Communication Is the Core Remote Work Infrastructure
Your communication tools shape your remote culture more than any other decision. A well-designed communication stack reduces friction, improves clarity, and gives distributed teams the information flow they need to operate effectively. A poor stack creates noise, important information gets lost, and the team slides toward either under-communication or meeting overload as compensation.
This guide covers the major tools in each communication category and how to think about building your stack.
Slack
Best for: Startups, tech companies, and teams that value a flexible, extensible messaging platform.
Slack dominates team messaging for technology companies. Its channel-based organization, threading, rich integrations (GitHub, Jira, Google Calendar, Zoom), and app ecosystem make it the most flexible business communication platform. Teams that use Slack well develop clear channel conventions, threading discipline, and notification management practices.
Common Slack antipatterns: too many channels creating fragmentation, threads ignored in favor of new top-level messages, and the absence of clear norms around when to DM vs. post in public channels. These are solvable with explicit team agreements, not tool limitations.
Microsoft Teams
Best for: Enterprise companies already in the Microsoft 365 ecosystem.
Teams is the default choice for large enterprises using Office 365. Deep integration with SharePoint, Outlook, and the full Microsoft suite makes it powerful in Microsoft-centric environments. The user interface is more complex than Slack, and adoption quality varies significantly across organizations.
Discord
Best for: Tech-savvy teams that want free synchronous channels and voice chat without per-seat pricing.

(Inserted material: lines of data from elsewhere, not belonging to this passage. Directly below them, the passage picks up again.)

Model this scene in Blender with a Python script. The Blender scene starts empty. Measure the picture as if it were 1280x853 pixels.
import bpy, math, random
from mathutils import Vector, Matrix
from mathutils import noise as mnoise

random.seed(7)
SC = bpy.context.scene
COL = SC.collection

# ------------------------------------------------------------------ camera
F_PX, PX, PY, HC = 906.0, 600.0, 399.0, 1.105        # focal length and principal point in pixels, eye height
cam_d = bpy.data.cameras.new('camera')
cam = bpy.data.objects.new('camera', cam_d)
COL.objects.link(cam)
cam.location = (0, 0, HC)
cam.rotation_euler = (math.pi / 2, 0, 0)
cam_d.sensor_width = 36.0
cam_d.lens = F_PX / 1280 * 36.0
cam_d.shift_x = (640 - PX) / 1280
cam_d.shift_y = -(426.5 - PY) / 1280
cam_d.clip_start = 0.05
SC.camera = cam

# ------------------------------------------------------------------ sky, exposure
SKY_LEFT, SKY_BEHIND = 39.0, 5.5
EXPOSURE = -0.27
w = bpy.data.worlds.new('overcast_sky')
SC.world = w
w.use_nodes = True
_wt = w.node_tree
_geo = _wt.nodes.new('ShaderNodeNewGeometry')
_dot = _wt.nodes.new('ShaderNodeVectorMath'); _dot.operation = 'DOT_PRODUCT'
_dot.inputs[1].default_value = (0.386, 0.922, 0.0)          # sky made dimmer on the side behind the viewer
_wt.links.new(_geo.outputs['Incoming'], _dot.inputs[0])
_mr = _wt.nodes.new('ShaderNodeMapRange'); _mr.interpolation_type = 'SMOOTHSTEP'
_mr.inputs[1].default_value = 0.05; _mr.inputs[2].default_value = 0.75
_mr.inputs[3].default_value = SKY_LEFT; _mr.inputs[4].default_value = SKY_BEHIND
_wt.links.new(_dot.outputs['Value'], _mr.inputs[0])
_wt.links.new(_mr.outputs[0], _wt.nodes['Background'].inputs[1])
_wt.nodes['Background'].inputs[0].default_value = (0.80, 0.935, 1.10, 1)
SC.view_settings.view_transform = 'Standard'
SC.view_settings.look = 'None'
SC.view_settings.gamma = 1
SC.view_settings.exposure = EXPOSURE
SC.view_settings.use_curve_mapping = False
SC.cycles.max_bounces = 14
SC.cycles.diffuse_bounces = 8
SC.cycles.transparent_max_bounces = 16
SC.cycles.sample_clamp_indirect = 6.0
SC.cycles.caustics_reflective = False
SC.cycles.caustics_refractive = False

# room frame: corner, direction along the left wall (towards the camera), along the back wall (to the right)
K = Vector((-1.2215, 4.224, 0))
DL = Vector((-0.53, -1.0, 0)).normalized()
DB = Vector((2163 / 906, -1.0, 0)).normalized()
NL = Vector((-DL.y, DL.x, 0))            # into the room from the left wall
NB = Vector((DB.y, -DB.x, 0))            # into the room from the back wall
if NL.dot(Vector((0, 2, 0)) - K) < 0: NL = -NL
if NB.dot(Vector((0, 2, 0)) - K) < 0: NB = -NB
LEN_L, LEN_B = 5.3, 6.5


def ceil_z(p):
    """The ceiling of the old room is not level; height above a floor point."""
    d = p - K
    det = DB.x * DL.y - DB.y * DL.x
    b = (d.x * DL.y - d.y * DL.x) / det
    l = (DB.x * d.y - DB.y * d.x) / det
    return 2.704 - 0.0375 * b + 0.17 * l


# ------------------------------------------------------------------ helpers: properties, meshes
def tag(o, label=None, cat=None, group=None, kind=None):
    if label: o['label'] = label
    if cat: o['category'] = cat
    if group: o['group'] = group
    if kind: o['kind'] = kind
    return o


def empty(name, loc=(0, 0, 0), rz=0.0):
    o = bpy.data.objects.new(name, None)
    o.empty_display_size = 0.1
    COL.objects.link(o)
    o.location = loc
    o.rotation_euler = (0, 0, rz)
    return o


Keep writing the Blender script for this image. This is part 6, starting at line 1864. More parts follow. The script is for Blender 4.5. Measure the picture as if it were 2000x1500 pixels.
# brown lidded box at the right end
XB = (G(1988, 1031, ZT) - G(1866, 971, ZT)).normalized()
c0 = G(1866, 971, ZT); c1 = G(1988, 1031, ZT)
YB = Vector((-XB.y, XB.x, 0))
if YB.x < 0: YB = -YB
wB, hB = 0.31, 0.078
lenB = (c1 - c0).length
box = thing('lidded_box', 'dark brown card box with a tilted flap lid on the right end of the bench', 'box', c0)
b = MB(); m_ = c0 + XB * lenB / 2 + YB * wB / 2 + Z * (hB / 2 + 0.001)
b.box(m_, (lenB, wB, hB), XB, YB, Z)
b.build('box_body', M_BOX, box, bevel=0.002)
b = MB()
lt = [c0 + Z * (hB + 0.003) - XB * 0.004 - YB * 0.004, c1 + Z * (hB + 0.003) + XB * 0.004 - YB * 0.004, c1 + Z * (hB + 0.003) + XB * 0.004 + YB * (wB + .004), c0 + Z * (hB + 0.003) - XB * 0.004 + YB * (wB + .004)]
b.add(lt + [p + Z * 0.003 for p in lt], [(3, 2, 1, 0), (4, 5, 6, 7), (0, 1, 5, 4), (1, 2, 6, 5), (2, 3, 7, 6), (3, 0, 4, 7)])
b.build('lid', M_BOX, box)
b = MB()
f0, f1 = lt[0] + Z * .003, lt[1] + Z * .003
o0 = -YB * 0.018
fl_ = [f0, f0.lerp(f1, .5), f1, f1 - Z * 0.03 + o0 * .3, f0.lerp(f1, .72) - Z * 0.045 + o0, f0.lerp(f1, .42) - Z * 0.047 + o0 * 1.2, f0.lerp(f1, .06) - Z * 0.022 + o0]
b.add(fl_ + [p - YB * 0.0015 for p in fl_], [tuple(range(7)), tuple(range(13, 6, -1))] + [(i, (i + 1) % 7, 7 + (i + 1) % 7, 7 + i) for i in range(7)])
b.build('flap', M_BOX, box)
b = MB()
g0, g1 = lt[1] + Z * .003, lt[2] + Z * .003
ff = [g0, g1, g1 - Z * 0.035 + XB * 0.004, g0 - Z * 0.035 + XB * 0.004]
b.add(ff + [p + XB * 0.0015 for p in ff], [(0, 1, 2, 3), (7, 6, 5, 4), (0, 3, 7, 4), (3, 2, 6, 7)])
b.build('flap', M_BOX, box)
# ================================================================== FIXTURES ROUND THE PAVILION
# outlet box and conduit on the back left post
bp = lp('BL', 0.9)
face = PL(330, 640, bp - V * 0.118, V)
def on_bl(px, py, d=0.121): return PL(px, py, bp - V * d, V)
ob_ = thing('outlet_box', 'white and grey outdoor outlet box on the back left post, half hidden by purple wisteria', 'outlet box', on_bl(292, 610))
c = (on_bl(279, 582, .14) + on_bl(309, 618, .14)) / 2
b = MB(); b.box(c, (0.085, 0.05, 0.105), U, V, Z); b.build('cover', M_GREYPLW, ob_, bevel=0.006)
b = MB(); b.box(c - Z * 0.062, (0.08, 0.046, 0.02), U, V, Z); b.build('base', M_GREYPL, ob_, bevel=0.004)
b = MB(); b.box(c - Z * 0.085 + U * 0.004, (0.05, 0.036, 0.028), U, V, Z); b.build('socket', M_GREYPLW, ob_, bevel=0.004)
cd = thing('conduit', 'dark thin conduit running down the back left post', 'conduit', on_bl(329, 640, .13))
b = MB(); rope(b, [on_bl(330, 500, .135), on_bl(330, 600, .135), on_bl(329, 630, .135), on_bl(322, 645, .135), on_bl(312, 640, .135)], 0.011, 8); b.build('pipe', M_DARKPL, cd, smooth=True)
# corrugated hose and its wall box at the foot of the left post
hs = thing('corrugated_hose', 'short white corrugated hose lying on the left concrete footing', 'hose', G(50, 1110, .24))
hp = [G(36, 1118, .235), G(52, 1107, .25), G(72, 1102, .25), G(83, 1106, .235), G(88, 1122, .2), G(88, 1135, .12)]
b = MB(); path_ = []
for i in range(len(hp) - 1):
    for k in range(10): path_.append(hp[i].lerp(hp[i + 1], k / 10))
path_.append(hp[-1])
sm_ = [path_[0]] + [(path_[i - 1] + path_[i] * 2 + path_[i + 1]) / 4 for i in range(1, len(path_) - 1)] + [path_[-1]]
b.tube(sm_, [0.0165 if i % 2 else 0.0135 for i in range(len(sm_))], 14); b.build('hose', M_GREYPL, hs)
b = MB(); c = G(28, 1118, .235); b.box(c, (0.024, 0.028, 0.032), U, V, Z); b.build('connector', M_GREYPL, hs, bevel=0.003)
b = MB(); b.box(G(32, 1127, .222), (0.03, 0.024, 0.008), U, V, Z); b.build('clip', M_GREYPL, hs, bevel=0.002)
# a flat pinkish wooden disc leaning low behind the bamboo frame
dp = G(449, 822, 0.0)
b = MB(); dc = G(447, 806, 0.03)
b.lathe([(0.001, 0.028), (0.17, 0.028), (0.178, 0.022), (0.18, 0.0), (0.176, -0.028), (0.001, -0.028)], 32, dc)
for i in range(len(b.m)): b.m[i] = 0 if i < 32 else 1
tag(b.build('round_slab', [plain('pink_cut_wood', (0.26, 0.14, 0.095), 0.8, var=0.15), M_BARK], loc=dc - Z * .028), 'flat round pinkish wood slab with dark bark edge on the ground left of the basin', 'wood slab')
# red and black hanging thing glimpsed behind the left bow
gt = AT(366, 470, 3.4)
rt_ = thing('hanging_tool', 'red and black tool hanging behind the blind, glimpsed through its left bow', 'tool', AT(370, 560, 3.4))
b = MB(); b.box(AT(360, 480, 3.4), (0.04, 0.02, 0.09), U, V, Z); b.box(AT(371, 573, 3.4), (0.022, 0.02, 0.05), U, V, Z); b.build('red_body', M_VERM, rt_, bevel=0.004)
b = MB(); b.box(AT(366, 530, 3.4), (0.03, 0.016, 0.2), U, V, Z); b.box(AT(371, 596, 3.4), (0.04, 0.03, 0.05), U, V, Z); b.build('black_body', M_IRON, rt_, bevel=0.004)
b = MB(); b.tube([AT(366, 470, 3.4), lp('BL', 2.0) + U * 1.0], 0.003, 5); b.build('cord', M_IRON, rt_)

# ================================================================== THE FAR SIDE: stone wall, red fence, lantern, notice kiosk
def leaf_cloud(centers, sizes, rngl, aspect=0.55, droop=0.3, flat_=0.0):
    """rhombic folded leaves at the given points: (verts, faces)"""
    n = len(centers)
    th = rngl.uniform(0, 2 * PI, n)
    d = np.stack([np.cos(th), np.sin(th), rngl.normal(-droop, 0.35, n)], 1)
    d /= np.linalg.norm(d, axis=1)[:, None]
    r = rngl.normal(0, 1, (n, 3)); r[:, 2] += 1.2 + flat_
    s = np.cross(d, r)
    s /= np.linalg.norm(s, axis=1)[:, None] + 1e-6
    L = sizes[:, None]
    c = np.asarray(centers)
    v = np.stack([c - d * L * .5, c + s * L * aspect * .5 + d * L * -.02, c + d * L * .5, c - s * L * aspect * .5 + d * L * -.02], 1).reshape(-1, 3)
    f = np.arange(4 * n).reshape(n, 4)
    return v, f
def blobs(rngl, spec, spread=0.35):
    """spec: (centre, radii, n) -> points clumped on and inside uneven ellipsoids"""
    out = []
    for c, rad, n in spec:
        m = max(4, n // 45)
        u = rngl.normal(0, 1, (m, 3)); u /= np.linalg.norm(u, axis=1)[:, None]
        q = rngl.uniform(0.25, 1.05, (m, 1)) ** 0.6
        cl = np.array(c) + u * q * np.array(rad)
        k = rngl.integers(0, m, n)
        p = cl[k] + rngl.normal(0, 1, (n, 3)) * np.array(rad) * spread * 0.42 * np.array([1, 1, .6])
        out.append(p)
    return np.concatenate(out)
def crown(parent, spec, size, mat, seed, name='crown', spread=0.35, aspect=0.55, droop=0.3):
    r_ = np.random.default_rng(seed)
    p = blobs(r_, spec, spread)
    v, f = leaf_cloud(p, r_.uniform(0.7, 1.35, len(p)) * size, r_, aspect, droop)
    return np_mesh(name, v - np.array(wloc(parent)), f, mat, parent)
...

Discord has gained traction as a team communication tool beyond gaming communities. Persistent voice channels (you can "just be present" in a voice channel like an open coworking call) and thread-based discussion without per-seat pricing appeal to early-stage startups. Less enterprise-ready than Slack or Teams.
Loom
Best for: Async video communication that replaces calls and supplements written communication.
Loom fills a specific and important gap: situations where you need to show something (a design, a bug, code behavior, a walkthrough) or where tone matters too much for text. A 2-3 minute Loom has repeatedly replaced 30-minute meetings in teams that have adopted it. AI-generated summaries (added in 2025) make Loom messages even more efficient.
Email: Still Necessary, Still Underused Well
Despite predictions of its death, email remains essential for external communication, formal records, and async communication with people outside your team tool. The best remote teams use email deliberately: for external parties, for formal decisions that need a written record, and for communications that need to reach someone who is not on your internal tools.
Building Your Communication Stack
A recommended stack for most remote-first teams in 2026:
- Persistent async messaging: Slack (startups/tech) or Teams (enterprise)
- Video calls: Zoom or Google Meet - pick one and standardize
- Async video: Loom - for screen walkthroughs, demos, feedback
- Documentation: Notion, Confluence, or Google Docs - one source of truth
- Email: External communication and formal records only
The most common mistake: adding tools without removing others. Every tool added to the stack creates places information can get lost. Ruthlessly consolidate - fewer, better-used tools outperform many partially-adopted ones every time.